Economics 311
Environmental & Natural Resource Economics
Fishery Economics Application: Mid-Atlantic Yellowfin Hake
Professor Reiman
This Mid-Atlantic Yellowfin Hake case study was developed by Professor John MacKenzie of the University of Delaware.
1. Create an Effort-squared column adjacent to your effort column. (Insert a column between Effort and Price if necessary.) Using the spreadsheet program's regression procedure (Tools-DataAnalysis-Regression in Excel), estimate a quadratic effort-yield function of the form
YIELD = B1EFFORT + B2EFFORT2
Under "Input" enter the Yield range in the first field; the Effort and Effort-Squared range in the second field. Be sure to force the Intercept term to zero (check Excel's "Constant is Zero" box). After executing the regression module, make sure the predicted yield points trace out a quadratic curve passing through the actual yield datapoints. (Note: if you don't have DataAnalysis in Excel's Tools menu, use Tools-AddIns and check the AnalysisToolPak add-in.)
- Use the estimated function to calculate the level of E that maximizes sustainable yield from this fishery. Plug the value of EMSY into the Effort-Yield equation to solve for maximum sustainable yield (MSY). Show your calculations.
- Use the regression utility to estimate an inverse demand function for yellowfin hake:
PRICE = C0 + C1YIELD.
Do not force a zero intercept (C0). Use the effort-yield and demand equations to develop a predictive bioeconomic model of the fishery. In a separate column of your spreadsheet, enter effort levels from 0 to 1000 in increments of 25. In adjacent columns calculate:
o the predicted yield (from your estimated effort-yield function) for each EFFORT level;
o the predicted demand price for that yield (from the estimated demand price equation);
o the predicted total revenue (predicted yield times predicted price) for the industry; and
o the total cost for the industry, assuming a cost of $0.55 per unit effort.

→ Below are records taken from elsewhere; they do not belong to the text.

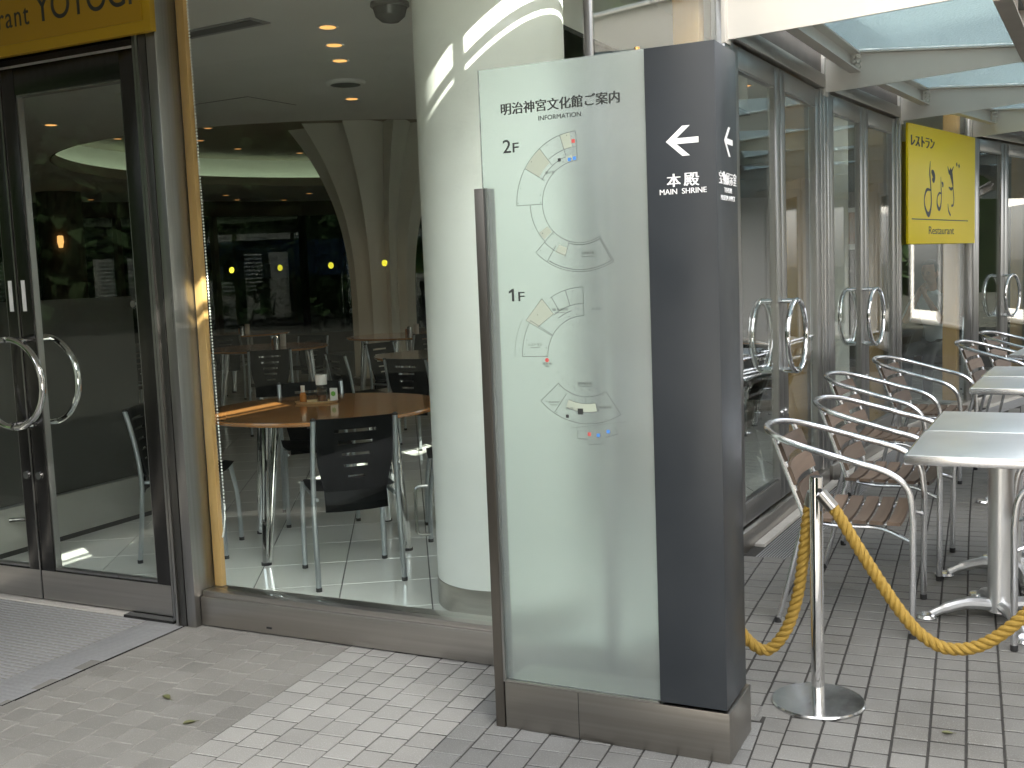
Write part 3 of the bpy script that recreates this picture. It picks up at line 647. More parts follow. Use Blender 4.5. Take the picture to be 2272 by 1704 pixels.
def dot(x, z, s=.0013, m=None): poly(m or dt, [(x-s,z-s),(x+s,z-s),(x+s,z+s),(x-s,z+s)], MT, .0012)
for k in range(18):
    a = 112-22.5*k*.6
for a in list(range(112,-120,-14))+[208,222,236]: 
    q = pol(c1,.101,a); dot(*q)
for a,r in ((100,.197),(120,.197),(140,.197),(165,.197),(178,.2),(168,.128),(178,.126),(100,.128),(112,.128),(226,.19),(240,.197),(256,.197),(272,.197),(288,.197),(300,.197),(226,.126),(295,.126),(215,.15),(205,.17)):
    dot(*pol(c2,r,a)); dot(*pol(c1,r,a))
dt.build('floor_plan_dots', M_LINE, tt, smooth=0)
ic = MB()
for x,z in ((-1.240,1.824),(-1.2185,.9585)): dot(x,z,.0052,ic)
ic.build('symbol', M_REDINK, tt, smooth=0); ic = MB()
for x,z in ((-1.254,1.772),(-1.238,1.774),(-1.190,.956),(-1.158,.968)): dot(x,z,.0050,ic)
ic.build('symbol', M_BLUEINK, tt, smooth=0); ic = MB()
for x,z in ((-1.286,1.773),(-1.288,1.011)): dot(x,z,.0048,ic)
dot(-1.245,1.0265,.009,ic)
ic.build('symbol', M_INK, tt, smooth=0); ic = MB(); poly(ic, arc((-1.349,1.181),.0062,0,345,16), MT, .0012); ic.build('symbol', M_REDINK, tt, smooth=0)
for body, x, z, wd in (('展示室',-1.318,1.739,.03),('宝物展示室',-1.205,1.497,.040),('総合案内',-1.300,1.333,.05),('入口',-1.186,1.333,.03),('レストラン',-1.386,1.228,.045),('現在地',-1.349,1.170,.030),('宝物展示室',-1.228,1.111,.045),('おみやげ',-1.330,1.053,.036),('休憩所',-1.166,1.040,.042),('売店',-1.280,1.034,.026)):
    text(body, MT, x-wd/2, x+wd/2, z-.0035, z+.0045, M_LINE, tt)
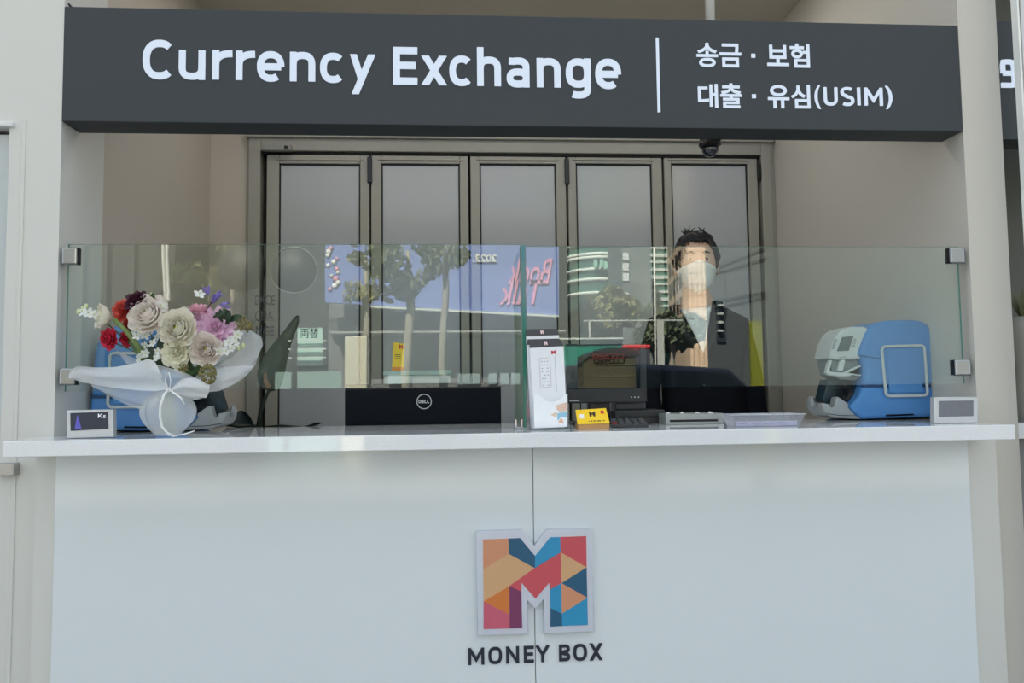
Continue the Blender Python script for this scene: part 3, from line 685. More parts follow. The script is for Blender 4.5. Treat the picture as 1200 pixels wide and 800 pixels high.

- Create an X-Y graph of effort (horizontal axis) against yield, total revenue and total cost (as lines); add appropriate title and legend). Print this graph.
- In an adjacent column in your spreadsheet, calculate the average cost per pound of hake (total cost divided by yield). Create an X-Y graph of yield (horizontal axis) against demand price and average cost (as lines; add appropriate title and legend). Print this graph.
- TR has (or should have) two separate peaks at two different yield levels. Why? TC intersects (at least it should) TR at three different points. Label these intersections A, B and C. Demand should intersect supply at three different points. Which intersection corresponds to point A on the TR-TC graph? Which corresponds to point B? Which to point C? Explain.
- Calculate the consumer surplus associated with the highest-price/lowest-yield equilibrium point on the supply and demand graph.
Calculate the consumer surplus associated with the lowest-price/highest-yield equilibrium point on the supply and demand graph.
Explain why the middle intersection point is not a stable equilibrium for the industry.
At what level of effort are industry profits maximized?